Access for whom Dr Ossie Stuart, equalities consultant
Event details
Disability History Month Event
In the United States, the Universal Design (UD) movement seeks to produce built environments that are accessible to a broad range of human variation. Rating universal design assumes that best, most inclusive, forms of disability access. However, this talk will question whether the values, methodologies, and theories behind universal access are in the interest of disabled people.
Rooted in changing the physical environment, with the goal of providing greater access to the workplace and services, does universal design continue to exclude the very disabled people it seeks to benefit?
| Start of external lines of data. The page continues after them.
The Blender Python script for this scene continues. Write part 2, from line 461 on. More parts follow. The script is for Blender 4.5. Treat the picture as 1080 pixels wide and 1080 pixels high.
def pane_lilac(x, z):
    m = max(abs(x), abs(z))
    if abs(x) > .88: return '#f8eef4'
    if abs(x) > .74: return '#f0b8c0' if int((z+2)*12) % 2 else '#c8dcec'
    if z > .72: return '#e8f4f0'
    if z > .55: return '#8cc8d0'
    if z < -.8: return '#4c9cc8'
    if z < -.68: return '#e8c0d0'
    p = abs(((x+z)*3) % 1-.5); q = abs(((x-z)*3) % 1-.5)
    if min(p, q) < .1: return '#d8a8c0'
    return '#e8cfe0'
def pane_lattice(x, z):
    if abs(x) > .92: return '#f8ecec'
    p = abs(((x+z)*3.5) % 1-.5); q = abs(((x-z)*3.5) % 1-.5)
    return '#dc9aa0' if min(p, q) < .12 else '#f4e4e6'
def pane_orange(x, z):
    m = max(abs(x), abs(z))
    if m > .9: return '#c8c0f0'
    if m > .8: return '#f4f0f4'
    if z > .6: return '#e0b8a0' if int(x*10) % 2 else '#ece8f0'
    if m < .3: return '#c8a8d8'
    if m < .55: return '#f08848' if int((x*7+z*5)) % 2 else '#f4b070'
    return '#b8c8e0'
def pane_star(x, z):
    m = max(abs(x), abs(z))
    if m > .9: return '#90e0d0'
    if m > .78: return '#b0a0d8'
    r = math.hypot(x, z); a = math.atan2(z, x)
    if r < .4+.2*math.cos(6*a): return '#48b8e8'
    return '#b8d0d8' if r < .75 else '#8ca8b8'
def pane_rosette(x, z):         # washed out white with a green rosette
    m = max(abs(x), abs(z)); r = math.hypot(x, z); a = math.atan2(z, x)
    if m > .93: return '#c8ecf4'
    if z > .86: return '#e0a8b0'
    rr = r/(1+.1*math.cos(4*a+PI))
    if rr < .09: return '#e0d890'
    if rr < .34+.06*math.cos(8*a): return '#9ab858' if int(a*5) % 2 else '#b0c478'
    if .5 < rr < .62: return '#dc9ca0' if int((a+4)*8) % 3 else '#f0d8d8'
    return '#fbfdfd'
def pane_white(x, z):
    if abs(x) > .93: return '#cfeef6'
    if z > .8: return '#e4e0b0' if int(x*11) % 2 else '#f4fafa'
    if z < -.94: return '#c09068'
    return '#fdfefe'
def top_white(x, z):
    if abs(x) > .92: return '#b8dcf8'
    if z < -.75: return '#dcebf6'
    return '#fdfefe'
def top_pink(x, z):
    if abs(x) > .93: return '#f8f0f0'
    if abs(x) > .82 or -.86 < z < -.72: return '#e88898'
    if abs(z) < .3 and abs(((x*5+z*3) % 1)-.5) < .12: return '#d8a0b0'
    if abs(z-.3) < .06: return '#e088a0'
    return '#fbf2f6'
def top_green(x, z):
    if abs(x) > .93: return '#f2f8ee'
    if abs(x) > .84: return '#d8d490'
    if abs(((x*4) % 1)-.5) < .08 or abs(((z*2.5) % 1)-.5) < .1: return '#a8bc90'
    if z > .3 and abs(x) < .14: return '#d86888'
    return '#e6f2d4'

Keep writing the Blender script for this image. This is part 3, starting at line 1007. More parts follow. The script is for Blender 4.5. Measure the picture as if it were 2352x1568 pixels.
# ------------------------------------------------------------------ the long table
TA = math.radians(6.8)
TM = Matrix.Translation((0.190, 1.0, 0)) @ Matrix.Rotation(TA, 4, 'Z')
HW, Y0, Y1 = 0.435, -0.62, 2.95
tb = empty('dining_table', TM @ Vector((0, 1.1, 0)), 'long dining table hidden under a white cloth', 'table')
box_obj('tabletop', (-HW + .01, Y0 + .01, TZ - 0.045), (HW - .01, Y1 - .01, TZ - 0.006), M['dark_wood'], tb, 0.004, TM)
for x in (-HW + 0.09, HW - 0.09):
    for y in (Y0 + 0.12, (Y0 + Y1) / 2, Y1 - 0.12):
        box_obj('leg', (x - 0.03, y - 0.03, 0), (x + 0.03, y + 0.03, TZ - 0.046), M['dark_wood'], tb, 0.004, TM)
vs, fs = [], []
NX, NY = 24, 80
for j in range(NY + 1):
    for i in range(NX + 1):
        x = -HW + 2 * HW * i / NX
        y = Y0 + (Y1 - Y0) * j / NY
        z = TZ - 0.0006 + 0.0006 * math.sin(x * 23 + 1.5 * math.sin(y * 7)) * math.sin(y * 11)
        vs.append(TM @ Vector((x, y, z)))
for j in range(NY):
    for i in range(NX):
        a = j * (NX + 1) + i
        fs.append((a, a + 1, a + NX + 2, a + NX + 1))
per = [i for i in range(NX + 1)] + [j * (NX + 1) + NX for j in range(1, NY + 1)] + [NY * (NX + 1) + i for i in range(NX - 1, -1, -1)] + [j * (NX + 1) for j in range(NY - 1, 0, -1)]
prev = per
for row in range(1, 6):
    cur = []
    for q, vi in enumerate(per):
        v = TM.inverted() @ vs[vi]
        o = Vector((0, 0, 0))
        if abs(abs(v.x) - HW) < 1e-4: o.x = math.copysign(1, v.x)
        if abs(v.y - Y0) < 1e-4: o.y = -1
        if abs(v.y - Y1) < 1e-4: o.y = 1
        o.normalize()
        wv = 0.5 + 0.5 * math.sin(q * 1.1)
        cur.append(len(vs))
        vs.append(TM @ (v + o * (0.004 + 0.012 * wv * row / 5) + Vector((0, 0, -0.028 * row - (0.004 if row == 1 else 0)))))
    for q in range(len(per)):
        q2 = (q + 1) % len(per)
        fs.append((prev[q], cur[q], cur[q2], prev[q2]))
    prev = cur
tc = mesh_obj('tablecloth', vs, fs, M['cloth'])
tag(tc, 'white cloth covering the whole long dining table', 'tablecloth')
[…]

Dr Stuart would argue that for everyone to benefit from universal design and the improved access it promises, it must mean more than a focus on individuals and consumerism. Instead, it should be informed by structural independence and the transformation of society. This, in his opinion, would address the dichotomy between the normative world of non-disabled people and the multiple forms of exclusion that inaccessible design produces.
The event will have live captioning.
Dr Ossie Stuart
A disabled person from a black and minority ethnic background, and an E&D consultant with fifteen years of experience as a trainer and specialist adviser. Dr Stuart spent twelve years as an academic at the Universities of Oxford, York and Surrey and have written seminal works on the experience of BME disabled people and social care.
As a trainer, Dr Stuart has run disability and E&D training courses for Public Sector organisations such as the NHS, the Department of Health and Social Care, numerous Local Authorities, Universities and voluntary sector organisations.